Now take the most simple example of a particle moving in some external field (e.g., a gravitational field of a very heavy body, e.g., the Earth's gravitational field acting on a stone or a charged particle in an electrostatic field, neglecting radiation reaction, which is a relativistic effect anyway). Then in the inertial frame of reference you have
$$m \ddot{\vec{r}}=\vec{F}(\vec{r})$$
or in components
$$m \frac{\mathrm{d}^2}{\mathrm{d} t^2} r_j \vec{e}_j=F_j(\vec{r}) \vec{e}_j \; \Rightarrow \; m \ddot{r}_j = F_j(\vec{r}).$$
Now you have
$$\vec{r}=\vec{R}+\vec{x},$$
where ##\vec{R}=\overrightarrow{OO'}## is the position vector of the accelerated reference frame's origin wrt. the inertial frame's origin, and ##\vec{x}## is the position vector wrt. ##O'##.
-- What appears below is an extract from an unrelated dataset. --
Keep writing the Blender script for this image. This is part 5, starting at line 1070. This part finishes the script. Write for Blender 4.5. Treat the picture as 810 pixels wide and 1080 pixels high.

To get the equations of motion for the components ##\uvec{r}'=(r_1',r_2',r_3')^{\text{T}}## of the position vector ##\vec{r}=\overrightarrow{RP}##, we need the time derivative of an arbitrary vector ##\vec{V}(t)## in terms of it's non-inertial components, i.e.,
$$\dot{\vec{V}}=\mathrm{d}_t (V_k' \vec{e}_k')=\dot{V}_k' \vec{e}_k + V_k' \dot{\vec{e}}_k'.$$
Now we have
$$\vec{e}_k' = D_{jk} \vec{e}_j \; \Rightarrow \; \dot{\vec{e}}_k' = \dot{D}_{jk} \vec{e}_j = D_{jl} \dot{D}_{jk} \vec{e}_l'=\Omega'_{lk} \vec{e}_l'.$$
Next we show that ##\Omega'_{lk}=-\Omega'_{kl}##. This follows from the orthogonality of the rotation matrix ##\hat{D}##, i.e., ##D_{jl} D_{jk}=\delta_{lk}## and thus
$$\Omega_{lk}'=\dot{D}_{jl} D_{jk}=-\dot{D}_{jl} D_{jk}=-\Omega_{kl}'.$$
So we can write
$$\Omega_{lk}'=\epsilon_{klm} \omega_m'=-\epsilon_{lkm} \omega_m'.$$
Then we find
$$\dot{\vec{V}}=\dot{V}_k' \vec{e}_k + V_{k}' \epsilon_{klm} \omega_m' \vec{e}_l'=(\dot{V}_l'+\epsilon_{lmk} \omega_m' V_k') \vec{e}_l'.$$
For simplicity we can now introduce a covariant time-derivative for vector components by
$$\dot{\uvec{V}}'=\dot{\uvec{V}}'+\uvec{\omega}' \times \uvec{V}'.$$
Now the equation of motion for ##\vec{r}## are easily expressed in terms of the non-inertial components. We only need the 2nd covariant time derivative. First we have, as just derived,
$$\mathrm{D}_t{\uvec{r}}'=\dot{\uvec{r}}'+\uvec{\omega}' \times \uvec{r}',$$
and then after some algebra
$$m \mathrm{D}_t{\uvec{r}}'=m[\ddot{\uvec{r}}' + 2 \uvec{\omega} \times \dot{\uvec{r}}' + \dot{\uvec{\omega}}' \times \uvec{r}'+\uvec{\omega}' \times (\uvec{\omega}' \times \uvec{r}')]=\uvec{F}'(\uvec{r}').$$
As you see everything is form-invariant when using the proper time derivatives ##\mathrm{D}_t## for components in the intertial frame. Then there are just the "real forces", i.e., in our case just ##\uvec{F}'## on the right-hand side of the equation, but now it is customary to single out ##m \ddot{\uvec{r}}'## and write the equation of motion as
$$m \ddot{\uvec{r}}' =\uvec{F}'-m[2 \uvec{\omega} \times \dot{\uvec{r}}' + \dot{\uvec{\omega}}' \times \uvec{r}'+\uvec{\omega}' \times (\uvec{\omega}' \times \uvec{r}')]$$
and calls the additional pieces on the right-hand side "fictitious forces" or "inertial forces" and gives them fancy names like "Coriolis force", "centrifugal force", and the part with ##\dot{\uvec{\omega}}'##, for which I don't know whether there's also a specific name.
It's just written the usual equations of motion, which are well-defined in the intertial frame in a non-covariant way in terms of the vector components with respect to the basis fixed in the non-inertial reference frame which can time-dependently rotate against the basis fixed in the inertial frame.